If only men voted, none of the aforementioned mistakes would have ever had a chance in hell of passing. The elite know this which is why they created and funded feminism... To destroy us as a people.

I realize this is difficult for you to accept. I don't expect you to. Just a different perspective worth considering.

Congratulations

You just kicked dirt onto all the non-male Daily Paul/Ron Paul supporters. You think this site's audience is 100% male? The problem isn't gender, it's political education. Don't forget it was very male law professor Louis Michael Seidman that recently said we should give up on the Constitution.

http://www.businessinsider.com/professor-wants-to-abandon-co...

Oh, and by the way, how many women were part of the Congress that passed the Federal Reserve Act? I doubt very many.

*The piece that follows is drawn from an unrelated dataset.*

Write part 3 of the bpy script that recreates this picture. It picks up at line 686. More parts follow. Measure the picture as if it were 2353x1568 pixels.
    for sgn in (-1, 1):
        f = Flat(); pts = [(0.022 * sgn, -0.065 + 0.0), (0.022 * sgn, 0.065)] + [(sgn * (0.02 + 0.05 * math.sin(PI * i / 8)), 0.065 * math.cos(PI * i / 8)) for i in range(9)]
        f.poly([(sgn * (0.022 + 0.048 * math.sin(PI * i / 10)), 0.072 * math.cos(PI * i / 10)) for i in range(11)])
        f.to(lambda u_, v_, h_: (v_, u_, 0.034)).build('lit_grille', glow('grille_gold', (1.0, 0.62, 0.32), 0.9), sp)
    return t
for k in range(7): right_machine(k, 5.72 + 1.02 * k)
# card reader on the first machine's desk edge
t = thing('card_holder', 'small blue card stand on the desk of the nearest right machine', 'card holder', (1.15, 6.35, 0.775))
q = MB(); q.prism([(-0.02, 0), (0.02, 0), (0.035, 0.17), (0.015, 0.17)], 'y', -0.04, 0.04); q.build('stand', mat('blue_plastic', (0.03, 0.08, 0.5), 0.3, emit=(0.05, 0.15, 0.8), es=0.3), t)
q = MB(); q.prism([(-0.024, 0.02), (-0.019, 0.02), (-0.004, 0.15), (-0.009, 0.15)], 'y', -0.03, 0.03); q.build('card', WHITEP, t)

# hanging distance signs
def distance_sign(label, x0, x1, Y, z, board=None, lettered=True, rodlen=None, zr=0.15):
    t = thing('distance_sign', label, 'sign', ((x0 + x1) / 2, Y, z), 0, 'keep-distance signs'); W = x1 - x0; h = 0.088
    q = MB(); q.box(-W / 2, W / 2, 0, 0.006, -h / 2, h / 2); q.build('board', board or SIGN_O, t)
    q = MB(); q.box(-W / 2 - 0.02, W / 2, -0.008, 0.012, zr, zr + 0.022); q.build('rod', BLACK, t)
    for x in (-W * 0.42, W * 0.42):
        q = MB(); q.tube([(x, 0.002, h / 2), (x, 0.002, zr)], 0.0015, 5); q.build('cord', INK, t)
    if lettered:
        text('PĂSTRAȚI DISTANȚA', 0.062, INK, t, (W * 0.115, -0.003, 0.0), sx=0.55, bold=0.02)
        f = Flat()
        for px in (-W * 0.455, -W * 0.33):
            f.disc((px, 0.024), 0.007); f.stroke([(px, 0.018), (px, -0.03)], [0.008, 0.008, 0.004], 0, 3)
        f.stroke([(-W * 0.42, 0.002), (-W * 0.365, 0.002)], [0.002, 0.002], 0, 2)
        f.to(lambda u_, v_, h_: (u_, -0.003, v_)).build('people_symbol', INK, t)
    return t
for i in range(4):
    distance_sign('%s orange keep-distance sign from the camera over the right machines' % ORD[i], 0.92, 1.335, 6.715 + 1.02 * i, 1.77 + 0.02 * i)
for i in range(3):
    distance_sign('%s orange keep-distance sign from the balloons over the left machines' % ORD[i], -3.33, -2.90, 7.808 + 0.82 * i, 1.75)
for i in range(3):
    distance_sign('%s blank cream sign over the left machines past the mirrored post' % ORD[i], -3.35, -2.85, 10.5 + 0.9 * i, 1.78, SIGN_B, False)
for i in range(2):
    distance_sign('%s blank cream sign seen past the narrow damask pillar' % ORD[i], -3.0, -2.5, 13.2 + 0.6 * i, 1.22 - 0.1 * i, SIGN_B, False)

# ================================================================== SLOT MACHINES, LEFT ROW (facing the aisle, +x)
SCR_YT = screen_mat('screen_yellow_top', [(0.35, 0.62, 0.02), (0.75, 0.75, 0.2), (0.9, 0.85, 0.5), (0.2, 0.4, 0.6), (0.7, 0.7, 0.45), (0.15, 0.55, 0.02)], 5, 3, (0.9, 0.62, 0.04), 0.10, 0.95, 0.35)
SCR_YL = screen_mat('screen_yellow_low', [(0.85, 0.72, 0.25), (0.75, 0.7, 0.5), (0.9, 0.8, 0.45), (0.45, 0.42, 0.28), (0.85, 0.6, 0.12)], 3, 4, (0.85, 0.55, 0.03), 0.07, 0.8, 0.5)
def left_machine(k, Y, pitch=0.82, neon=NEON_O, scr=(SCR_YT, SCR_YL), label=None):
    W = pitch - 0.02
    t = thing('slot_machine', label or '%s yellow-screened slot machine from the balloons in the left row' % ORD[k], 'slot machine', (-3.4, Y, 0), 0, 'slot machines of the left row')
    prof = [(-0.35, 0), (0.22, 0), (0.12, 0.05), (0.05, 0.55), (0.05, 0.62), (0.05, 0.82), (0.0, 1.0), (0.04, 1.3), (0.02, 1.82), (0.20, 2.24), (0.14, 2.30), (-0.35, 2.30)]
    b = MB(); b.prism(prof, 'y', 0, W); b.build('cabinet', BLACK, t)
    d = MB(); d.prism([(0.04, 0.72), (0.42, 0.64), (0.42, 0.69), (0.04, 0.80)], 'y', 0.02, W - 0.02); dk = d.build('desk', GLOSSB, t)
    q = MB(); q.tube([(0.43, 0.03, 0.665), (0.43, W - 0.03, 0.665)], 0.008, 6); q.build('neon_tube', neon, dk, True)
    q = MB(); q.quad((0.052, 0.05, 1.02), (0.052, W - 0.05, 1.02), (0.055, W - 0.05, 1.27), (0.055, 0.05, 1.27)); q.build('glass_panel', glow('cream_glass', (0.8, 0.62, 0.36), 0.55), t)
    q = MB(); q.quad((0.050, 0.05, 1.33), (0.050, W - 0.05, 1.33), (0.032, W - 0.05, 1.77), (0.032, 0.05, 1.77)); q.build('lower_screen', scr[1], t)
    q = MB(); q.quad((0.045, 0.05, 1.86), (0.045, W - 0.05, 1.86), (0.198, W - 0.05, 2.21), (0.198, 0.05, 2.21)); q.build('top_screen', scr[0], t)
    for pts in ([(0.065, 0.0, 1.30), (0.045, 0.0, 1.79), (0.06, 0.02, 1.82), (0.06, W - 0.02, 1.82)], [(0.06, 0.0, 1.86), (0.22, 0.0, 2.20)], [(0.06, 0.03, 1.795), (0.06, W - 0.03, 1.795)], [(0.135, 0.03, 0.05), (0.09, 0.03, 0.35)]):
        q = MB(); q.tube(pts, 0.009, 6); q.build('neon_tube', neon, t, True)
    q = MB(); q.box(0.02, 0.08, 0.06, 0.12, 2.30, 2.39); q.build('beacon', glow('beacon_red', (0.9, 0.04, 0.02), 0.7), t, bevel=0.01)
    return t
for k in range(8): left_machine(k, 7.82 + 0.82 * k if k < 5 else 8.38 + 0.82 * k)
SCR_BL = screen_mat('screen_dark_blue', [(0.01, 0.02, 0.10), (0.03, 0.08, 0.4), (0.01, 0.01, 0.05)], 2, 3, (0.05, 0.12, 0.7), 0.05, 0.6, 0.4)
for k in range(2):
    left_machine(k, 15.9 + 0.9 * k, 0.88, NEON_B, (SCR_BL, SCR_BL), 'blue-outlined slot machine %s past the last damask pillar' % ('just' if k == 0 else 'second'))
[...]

Also, we have never had a female president. According to you that's for the best, but Richard Nixon was the one that took us completely off the gold standard in 1971. I consider that the single biggest impetus for the mess we're in now.

Thank You

You're over reacting which is typical...

I didn't say every woman is progressive and every man is small government minded. The matter is that of voting blocks. Without the female voting block, the majority of men would never had voted for any of the above mentioned bills. That's all. No reason to get your panties in a bunch.

It's not kicking dirt in the eyes of female DP'ers if it's true.

You said

and I quote:

Women voting is probably the single most destructive event in American history.

The way that reads you're saying women shouldn't vote. Right or wrong? Whether or not that's what you meant is a different story.

Either way, I disagree. I believe cutting the dollar's ties to gold completely in 1971 caused far more damage than all of those items you list combined. Watch this chart of federal spending after 1971:

http://www.zerohedge.com/sites/default/files/images/user5/im...

That event is the reason Dr. Paul got involved in politics.

Right

I will once again stress that not every woman is that way. But as a voting block, they have been a tremendous disappointment. Considering the damage done, it wasn't worth passage of the 19th. That's all.

I also agree about gold; however, the actions of Nixon in 1971 was the breaking of the last vestiges of the Gold Standard. Individuals lost the right to gold redemption in the 1930's. In '71 Foreign Central Banks lost the ability to redeem gold.